By Mark Hertsgaard, cross-posted from his website
Providing yet another reason for its 9 percent approval rating, Congress is attempting to write the nation’s next farm bill in secrecy—sneaking it into law as part of the deficit reduction package to be produced by the “supercommittee.”
This anti-democratic maneuvering could determine the shape of one of the most important—and controversial—pieces of legislation Congress considers, sometimes called the food bill because of its enormous influence over what Americans (especially children) eat, what food costs (here and overseas), whether our food is safe to eat and whether 45 million impoverished Americans (again, about half of them children) continue to receive food stamps. The bill also helps determine whether agriculture respects or pollutes our air, soil and water.
And the Farm Bill may not be the only law written behind closed doors and fast-tracked through the legisilative process, thanks to the supercommittee’s requirements. Ben Becker, a spokesman for the Senate Agriculture Committee, rejects accusations of undue secrecy in the new Farm Bill even as he emphasizes, “We didn’t choose this process. It was forced on all committees.”
Reauthorized every five years, the farm bill is due for reconsideration in 2012. Food movement activists had promised the strongest, most unified campaign yet to reform the legislation away from its emphasis on lavish subsidies for agribusiness and environmentally destructive practices and toward family farms and sustainable agriculture [see Dan Imhoff's “Farm Bill 101”].
Writing the bill in secret and sneaking it into law would not only pre-empt citizen involvement and violate democratic norms, observes In Defense of Food author Michael Pollan; it would also squelch the prospects for reform. “So now what happens to an important proposal like The Local Farms, Food, and Jobs Act, introduced by Representative Chellie Pingree and Senator Sherrod Brown?” Pollan asked in an e-mail interview with The Nation. “Does it even get a hearing? The writing of agricultural policy in America has never been a shining example of democracy at work; now, it threatens to devolve into a travesty.”
The proposed new version of the farm bill was at press time to be submitted the first week of November. It was devised solely by the “gang of four,” the two chairs and two ranking members of the House and Senate Agriculture committees and submitted to the supercommittee in hopes that it will be included in the deficit reduction plan, due by Thanksgiving. There were no new committee hearings on the new farm bill recommendations, no markups or votes. And if the supercommittee accepts the bill as written, there will be no possibility of amending it on the House or Senate floor or of voting on it separately.

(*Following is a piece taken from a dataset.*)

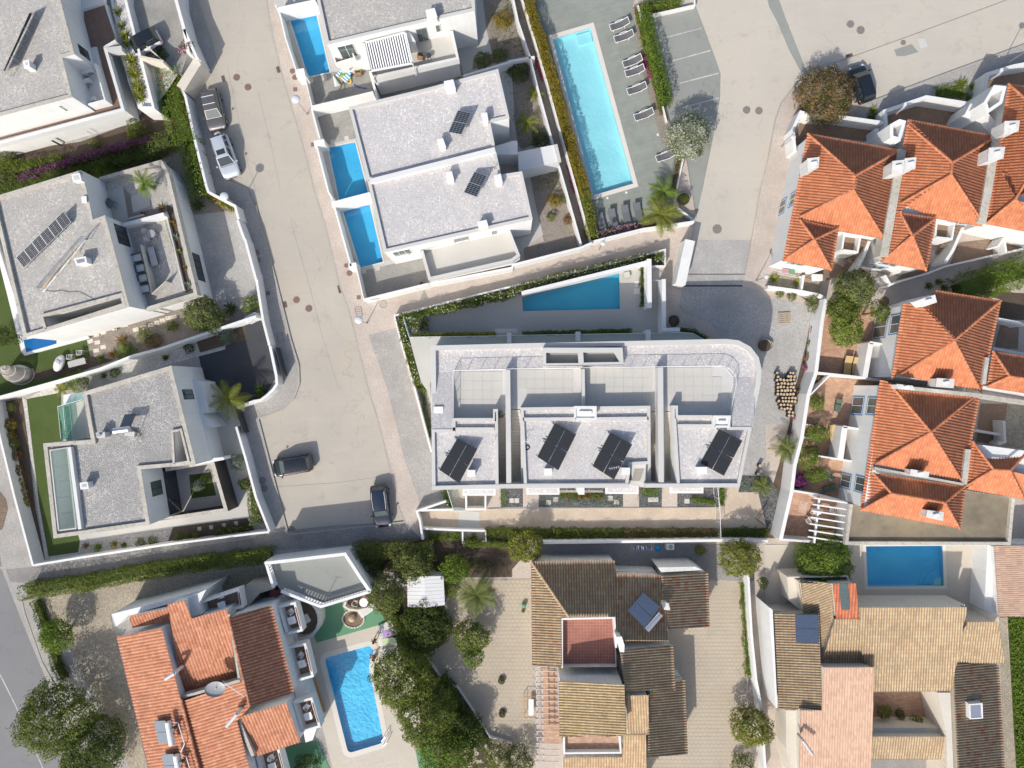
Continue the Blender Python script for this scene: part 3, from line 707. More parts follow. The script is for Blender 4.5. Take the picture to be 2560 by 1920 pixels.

Representative Collin Peterson, the Minnesota Democrat who helped draft the bill, defends the fast-tracking of the farm bill on the grounds that it will produce a stronger result than if the supercommittee were to act on its own. In addition, interest groups were allowed to submit proposals for the gang of four to consider in drafting their bill.

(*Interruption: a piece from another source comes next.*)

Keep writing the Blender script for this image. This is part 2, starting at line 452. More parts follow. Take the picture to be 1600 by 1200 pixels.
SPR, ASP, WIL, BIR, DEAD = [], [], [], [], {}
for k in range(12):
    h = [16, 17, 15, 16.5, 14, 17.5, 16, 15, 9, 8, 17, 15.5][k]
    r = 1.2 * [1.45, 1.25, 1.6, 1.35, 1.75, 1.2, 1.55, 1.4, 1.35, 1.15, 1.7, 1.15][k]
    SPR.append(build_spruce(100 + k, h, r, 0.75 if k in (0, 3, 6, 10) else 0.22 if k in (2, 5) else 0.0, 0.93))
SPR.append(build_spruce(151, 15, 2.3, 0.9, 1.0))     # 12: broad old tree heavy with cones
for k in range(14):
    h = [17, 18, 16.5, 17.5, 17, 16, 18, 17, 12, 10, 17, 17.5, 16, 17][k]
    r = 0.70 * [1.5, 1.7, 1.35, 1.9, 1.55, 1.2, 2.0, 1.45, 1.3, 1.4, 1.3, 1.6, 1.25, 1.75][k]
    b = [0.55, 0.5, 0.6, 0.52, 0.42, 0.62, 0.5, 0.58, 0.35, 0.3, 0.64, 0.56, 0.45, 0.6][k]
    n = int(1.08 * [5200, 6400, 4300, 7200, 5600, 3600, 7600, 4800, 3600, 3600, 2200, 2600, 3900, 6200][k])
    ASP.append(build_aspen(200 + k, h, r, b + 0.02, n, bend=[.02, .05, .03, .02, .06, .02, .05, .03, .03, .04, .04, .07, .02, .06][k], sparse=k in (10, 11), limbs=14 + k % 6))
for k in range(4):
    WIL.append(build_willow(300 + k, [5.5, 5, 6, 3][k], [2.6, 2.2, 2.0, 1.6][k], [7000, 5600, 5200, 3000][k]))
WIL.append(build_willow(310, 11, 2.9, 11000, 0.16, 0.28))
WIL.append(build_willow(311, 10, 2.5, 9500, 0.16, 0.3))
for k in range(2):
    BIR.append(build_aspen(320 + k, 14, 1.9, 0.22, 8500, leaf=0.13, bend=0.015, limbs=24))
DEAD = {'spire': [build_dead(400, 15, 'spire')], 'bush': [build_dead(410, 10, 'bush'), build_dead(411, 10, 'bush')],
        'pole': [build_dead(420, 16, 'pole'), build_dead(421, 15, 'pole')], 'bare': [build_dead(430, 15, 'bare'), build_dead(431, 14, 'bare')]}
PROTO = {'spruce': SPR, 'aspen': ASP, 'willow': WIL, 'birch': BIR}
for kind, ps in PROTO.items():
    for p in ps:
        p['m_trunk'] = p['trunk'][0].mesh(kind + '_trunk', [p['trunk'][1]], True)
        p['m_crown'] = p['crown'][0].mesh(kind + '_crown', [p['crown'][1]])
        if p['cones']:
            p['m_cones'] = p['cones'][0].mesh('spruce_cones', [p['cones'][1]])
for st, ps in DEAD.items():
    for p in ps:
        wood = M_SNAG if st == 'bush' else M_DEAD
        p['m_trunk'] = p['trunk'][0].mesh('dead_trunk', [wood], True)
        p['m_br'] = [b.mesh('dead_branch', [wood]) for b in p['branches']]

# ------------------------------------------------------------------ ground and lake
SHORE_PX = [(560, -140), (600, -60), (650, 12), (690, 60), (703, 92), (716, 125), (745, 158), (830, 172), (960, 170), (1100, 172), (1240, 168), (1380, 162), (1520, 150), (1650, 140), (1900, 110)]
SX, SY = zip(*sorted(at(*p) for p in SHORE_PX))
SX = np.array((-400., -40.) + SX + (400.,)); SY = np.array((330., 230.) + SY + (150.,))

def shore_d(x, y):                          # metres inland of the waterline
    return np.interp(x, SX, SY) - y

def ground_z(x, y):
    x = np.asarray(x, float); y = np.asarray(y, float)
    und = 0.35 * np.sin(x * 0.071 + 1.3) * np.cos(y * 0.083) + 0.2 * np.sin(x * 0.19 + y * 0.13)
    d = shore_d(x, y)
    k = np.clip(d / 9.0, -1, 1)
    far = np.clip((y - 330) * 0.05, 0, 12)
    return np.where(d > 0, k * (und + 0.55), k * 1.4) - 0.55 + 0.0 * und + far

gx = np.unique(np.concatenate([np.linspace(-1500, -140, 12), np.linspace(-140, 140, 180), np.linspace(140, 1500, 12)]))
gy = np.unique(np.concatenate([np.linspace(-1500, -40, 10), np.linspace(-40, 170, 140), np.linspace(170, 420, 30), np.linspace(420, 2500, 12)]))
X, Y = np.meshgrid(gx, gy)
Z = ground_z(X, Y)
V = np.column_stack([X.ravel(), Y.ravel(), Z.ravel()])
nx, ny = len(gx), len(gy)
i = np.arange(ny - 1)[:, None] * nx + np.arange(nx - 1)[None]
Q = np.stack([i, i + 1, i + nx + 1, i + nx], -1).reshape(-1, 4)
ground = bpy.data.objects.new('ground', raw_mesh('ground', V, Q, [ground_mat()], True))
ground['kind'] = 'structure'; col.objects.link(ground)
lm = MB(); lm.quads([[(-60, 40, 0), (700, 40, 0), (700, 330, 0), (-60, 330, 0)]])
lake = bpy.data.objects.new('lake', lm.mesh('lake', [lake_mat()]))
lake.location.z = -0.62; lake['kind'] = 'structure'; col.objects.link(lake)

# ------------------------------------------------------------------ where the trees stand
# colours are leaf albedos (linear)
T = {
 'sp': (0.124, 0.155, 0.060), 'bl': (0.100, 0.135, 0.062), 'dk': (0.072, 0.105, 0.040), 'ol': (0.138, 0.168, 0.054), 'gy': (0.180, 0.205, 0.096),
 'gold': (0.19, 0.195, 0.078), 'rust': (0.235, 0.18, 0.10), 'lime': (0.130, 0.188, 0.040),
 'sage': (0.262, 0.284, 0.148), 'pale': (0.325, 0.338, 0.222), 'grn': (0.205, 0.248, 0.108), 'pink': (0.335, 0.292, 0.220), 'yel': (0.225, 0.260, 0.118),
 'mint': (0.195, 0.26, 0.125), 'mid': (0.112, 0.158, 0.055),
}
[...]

But that’s not democracy, protests Ken Cook, head of the Environmental Working Group, an NGO that has embarrassed corporate farmers by publicizing how much taxpayer money they receive in crop subsidies, sometimes for land that hasn’t been farmed in years. “Sure, people are submitting ideas, but the [four] members of Congress sitting around that table are mainly there to represent the interests of Big Ag,” Cook told The Nation. “They have made it very clear their main interest is in protecting a subsidy program for industrial agriculture…. Meanwhile, they reportedly want to cut roughly $4 billion from the food stamps program over the next ten years, at a time of economic distress, when we have 45 million people on food stamps in this country.

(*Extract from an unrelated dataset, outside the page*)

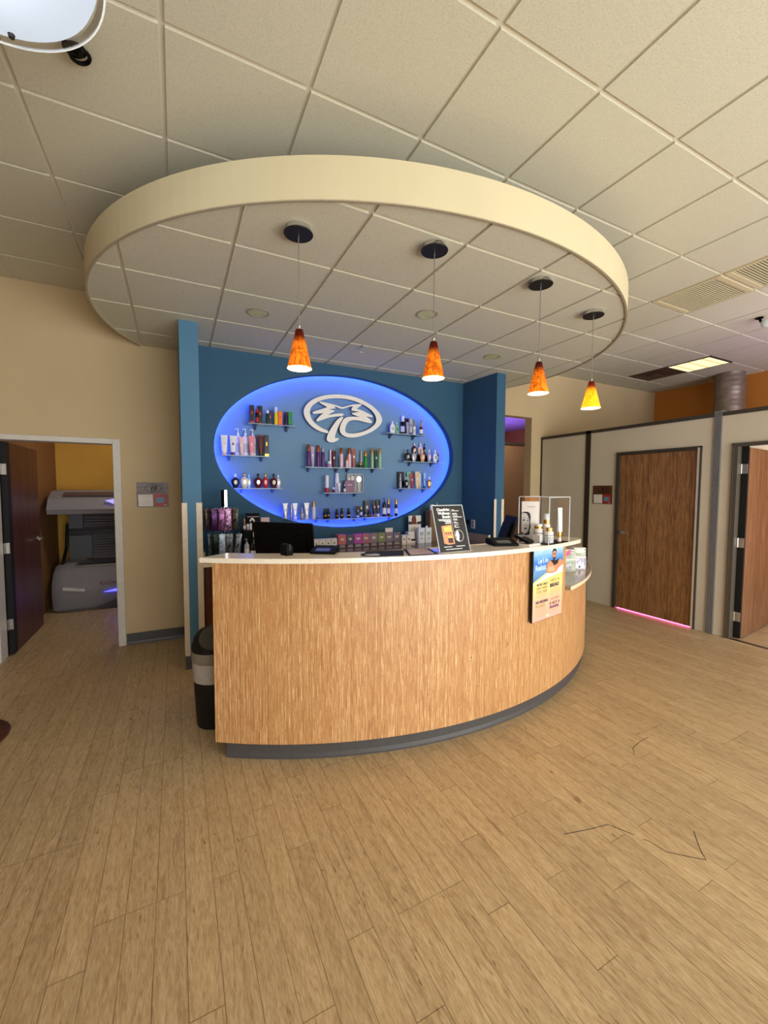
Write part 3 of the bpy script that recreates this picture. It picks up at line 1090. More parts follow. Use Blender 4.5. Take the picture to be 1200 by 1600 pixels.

“If these are truly great ideas, let’s discuss them openly,” Cook argues, adding that his organization is mobilizing its 1.1 million followers and other parts of the food movement to say, in the words of a new TV ad, No Secret Farm Bill.
“Either the supercommittee would in essence write the Farm Bill, with no hearings or public input, or the Agriculture Committee and the communities we represent would recommend reforms,” counters Becker. “Even in the short time we were provided to offer recommendations to the super-committtee, we have actively sought input from farm, conservation, nutrition and other stakeholders and are including their recommendations as we seek to reform the nation’s agriculture policy.”
“I agree with Mr. Becker that the process was imposed on the agriculture committees, but this process did not impose a directive to write an entire farm bill with no hearings…and no opportunity to amend it,” responds Cook, who adds, “We’re hearing from a lot more [food movement] groups now, such as the Center for Rural Affairs, Bread for the World and Taxpayers for Common Sense, who are also starting to sound the alarm. So we feel we’ll be able to let Congress know that this is not OK—to use a draconian budget cutting exercise to avoid a democratic consideration of our next farm bill and lock up these issues for the next five years, especially when there is so much energy and interest out in the country in reforming our food and farm policies.”
This article appeared in the November 21, 2011 edition of The Nation.